From: Jacob Matthews (jacobm at cs.uchicago.edu)
Date: Mon Mar 10 21:40:37 EST 2003

On Mon, 10 Mar 2003, Neil W. Van Dyke wrote:

> I wonder whether packages should be *required* to use contracts before
> they can be shared through CSPAN.  Requiring contracts might pose a
> significant barrier to some good packages being shared, given the
> diverse and eclectic senses of code aesthetics among the rugged
> individualists that are Scheme hackers.

Just to clarify, I don't think everyone should be required to specify
contracts, only that if module authors provide contracts then when users
have one piece of code that requires lib-A version 1.13 and another that
requires lib-A version 1.17, CSPAN will know that the cached copy of lib-A
version 1.37 actually satisfies both dependencies. If not, it will make
the user have three copies.

> I think "the author says it is" is the more important criteria,
> optionally backed up by a combination of contracts, package test suite,
> test suite of code that uses the package, and "wait a few days to see if
> this new version makes any early-upgraders complain."

I agree with you in principle: since we can't do a complete job of
ensuring that upgrades don't break things, we might as well let module
authors do what they want and try to encourage them to have enough
metainformation that hopefully somebody can figure out what went wrong
when something does. The question in my mind is just whether this is
absolute: I think of contracts as basically the minimum amount of
information we can usefully require, and I also think it can go a long
way in terms of allowing users to figure out what module is
responsible when something goes wrong. If contracts are not required,
I don't see any hope whatsoever of the software detecting upgrade errors
and we'll just have to hope users will be able to figure out that when
their software breaks it's because of an upgrade error. My gut reaction is
to say that's not acceptable, but maybe I'm wrong.

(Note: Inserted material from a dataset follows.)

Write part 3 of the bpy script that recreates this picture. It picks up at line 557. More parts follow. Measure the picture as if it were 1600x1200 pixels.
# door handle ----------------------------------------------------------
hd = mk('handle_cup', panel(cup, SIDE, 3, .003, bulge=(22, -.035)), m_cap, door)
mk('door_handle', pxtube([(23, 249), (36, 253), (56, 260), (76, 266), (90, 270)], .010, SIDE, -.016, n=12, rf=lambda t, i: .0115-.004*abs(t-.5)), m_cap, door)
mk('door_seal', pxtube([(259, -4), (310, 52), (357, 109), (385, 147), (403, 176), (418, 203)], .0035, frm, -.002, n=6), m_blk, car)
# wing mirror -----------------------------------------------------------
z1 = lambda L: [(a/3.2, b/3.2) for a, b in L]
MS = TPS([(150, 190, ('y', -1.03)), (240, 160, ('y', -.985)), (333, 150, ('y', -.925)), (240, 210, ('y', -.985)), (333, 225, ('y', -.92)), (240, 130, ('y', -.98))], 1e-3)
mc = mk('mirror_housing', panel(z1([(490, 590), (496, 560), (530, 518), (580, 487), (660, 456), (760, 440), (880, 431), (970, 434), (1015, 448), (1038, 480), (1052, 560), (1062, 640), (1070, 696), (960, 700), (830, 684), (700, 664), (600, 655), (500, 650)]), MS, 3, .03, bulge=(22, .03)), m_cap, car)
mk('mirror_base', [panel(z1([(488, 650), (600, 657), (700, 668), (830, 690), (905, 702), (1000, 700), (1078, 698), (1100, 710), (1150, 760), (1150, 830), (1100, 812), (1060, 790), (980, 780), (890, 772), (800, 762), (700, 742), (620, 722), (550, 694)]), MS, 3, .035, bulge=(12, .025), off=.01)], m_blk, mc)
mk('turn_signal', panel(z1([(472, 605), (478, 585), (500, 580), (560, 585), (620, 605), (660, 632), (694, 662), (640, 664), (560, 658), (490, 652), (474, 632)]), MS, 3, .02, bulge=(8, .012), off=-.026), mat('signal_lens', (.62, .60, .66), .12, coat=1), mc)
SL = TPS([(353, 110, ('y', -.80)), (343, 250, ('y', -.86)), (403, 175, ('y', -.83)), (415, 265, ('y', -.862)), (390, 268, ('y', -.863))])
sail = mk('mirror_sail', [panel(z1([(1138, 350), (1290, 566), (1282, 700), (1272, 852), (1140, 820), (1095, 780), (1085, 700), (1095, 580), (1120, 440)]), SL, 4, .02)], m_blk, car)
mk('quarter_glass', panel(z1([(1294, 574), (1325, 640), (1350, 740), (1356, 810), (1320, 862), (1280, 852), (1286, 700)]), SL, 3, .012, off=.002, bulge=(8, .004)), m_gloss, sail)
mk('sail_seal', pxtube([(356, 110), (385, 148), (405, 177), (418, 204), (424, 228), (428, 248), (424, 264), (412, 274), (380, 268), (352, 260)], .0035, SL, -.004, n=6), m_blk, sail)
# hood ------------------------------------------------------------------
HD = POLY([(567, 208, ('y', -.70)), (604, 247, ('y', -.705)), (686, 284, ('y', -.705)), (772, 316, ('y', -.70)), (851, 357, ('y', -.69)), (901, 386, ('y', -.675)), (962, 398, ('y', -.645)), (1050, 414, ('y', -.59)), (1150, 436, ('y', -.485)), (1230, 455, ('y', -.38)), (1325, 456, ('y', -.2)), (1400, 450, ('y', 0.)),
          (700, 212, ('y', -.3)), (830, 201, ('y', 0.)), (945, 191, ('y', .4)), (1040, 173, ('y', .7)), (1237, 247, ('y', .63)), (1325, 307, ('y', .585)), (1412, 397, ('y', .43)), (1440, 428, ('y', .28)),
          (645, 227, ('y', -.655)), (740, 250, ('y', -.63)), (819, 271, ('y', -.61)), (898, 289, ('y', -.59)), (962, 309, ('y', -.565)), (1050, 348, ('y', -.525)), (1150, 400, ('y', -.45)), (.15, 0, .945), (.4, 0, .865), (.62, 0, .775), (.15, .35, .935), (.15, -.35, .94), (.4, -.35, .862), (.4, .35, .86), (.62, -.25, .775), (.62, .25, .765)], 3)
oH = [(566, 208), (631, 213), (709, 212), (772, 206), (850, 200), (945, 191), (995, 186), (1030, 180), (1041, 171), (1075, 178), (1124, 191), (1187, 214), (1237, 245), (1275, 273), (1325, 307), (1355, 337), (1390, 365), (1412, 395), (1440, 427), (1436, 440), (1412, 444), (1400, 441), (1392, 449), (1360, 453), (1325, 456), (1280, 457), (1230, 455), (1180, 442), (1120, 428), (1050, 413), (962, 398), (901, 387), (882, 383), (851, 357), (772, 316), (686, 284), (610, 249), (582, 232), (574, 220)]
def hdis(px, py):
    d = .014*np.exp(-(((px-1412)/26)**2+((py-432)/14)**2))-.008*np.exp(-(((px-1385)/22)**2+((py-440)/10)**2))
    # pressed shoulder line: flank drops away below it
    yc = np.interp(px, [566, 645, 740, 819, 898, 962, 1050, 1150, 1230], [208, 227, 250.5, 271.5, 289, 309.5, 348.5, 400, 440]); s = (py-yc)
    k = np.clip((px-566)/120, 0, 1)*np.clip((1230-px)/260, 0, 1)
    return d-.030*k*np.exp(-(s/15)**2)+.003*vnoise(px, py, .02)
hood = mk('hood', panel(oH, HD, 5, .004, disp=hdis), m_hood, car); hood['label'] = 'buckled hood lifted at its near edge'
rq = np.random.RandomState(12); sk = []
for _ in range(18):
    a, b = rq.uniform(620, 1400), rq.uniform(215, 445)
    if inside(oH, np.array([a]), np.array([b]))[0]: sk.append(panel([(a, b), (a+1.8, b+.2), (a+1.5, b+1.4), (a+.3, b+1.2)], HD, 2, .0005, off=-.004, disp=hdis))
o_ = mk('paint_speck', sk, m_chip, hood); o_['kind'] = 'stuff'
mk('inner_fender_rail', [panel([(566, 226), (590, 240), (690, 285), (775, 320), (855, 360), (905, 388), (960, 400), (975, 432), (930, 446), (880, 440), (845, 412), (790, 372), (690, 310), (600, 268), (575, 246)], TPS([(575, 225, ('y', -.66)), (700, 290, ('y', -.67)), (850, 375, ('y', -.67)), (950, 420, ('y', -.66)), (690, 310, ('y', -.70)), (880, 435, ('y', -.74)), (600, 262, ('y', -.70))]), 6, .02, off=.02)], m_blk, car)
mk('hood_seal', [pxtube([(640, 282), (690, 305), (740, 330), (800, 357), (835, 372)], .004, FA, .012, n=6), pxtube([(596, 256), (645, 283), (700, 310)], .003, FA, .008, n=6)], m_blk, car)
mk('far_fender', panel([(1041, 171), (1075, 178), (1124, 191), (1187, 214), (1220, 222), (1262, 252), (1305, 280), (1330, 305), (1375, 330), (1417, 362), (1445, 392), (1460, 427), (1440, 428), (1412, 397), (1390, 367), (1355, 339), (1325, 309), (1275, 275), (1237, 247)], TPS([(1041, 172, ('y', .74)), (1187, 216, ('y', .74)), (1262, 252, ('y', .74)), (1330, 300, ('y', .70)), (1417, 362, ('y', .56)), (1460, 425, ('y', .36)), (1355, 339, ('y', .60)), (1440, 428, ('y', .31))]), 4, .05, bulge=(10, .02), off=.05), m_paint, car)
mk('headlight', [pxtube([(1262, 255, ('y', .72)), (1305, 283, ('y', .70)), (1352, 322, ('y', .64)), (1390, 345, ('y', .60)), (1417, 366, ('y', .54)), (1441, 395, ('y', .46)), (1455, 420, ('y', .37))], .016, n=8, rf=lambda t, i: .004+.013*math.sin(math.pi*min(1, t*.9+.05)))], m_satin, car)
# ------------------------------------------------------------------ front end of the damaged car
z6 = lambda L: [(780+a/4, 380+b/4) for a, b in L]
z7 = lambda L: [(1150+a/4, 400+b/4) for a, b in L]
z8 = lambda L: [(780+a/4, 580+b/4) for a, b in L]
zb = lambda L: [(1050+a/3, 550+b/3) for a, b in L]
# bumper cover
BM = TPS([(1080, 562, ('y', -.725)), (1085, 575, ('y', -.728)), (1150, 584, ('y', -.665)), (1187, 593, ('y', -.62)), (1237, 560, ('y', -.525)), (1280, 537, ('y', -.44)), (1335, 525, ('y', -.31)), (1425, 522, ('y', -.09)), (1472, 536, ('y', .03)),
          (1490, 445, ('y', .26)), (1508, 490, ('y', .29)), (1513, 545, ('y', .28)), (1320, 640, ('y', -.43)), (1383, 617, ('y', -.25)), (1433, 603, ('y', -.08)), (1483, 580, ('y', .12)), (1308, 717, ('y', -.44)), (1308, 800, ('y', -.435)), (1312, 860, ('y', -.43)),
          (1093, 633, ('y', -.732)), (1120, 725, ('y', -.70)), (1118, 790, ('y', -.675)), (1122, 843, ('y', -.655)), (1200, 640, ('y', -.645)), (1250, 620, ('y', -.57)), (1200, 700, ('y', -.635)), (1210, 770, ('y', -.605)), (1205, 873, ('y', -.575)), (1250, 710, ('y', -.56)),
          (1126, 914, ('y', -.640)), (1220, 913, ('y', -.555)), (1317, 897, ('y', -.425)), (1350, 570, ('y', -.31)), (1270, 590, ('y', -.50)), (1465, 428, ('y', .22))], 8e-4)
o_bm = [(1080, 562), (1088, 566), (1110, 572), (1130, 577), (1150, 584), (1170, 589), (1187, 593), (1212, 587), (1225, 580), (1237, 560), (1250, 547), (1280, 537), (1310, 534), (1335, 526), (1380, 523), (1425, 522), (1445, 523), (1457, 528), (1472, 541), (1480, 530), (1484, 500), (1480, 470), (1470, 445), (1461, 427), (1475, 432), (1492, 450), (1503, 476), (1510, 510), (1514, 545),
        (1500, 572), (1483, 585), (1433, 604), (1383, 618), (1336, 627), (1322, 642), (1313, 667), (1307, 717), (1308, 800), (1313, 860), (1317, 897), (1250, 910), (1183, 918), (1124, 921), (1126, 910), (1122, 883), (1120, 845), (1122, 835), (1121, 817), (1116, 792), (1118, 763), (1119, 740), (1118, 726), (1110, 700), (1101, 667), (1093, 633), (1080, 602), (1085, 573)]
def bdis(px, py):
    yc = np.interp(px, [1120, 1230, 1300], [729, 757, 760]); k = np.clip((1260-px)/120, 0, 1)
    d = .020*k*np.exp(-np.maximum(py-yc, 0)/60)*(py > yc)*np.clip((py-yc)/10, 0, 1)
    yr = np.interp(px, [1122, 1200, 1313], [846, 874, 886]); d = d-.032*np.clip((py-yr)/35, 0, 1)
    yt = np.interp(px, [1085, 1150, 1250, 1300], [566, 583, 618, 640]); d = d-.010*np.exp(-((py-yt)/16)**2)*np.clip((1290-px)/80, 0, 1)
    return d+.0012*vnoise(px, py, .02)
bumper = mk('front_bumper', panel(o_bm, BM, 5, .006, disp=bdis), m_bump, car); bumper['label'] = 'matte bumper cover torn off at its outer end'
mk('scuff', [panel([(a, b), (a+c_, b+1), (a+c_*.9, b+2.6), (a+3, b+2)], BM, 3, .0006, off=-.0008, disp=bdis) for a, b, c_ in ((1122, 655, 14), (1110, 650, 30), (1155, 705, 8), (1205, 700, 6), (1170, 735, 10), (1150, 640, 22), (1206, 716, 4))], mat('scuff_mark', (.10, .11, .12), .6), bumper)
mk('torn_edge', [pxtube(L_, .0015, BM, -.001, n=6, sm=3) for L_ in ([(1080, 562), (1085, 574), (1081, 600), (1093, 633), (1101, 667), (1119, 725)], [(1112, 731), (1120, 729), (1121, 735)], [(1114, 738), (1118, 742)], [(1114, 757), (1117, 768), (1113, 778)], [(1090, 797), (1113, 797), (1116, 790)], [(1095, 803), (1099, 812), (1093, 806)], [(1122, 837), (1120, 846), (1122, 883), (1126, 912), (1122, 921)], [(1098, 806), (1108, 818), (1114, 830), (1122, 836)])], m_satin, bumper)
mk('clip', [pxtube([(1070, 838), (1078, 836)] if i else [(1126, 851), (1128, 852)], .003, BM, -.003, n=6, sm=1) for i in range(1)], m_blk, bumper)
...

> If we generally trust the author not to often break things, and I think
> we can, then the other critera can be seen more as redundant safety
> checks -- something that is done as a matter of good practice by a user.
> However, the user should be able to override the checks easily, e.g.,
> the update tool might say, "Update of package Foo from 1.1 to 1.2 has
> the following 2 contract regressions: [...] Update anyway? (y/n)"

(We can't actually check the contract violations statically in general if
I understand them correctly -- we have to wait until they're broken.)

> This automatic flowing-in of updates would occur only in response to
> explicit user invocation (e.g., user selects the "Update From CSPAN"
> DrScheme menu item or executes the "cspan update-all" OS shell command)?

Yeah, only in response to explicit user upgrade requests.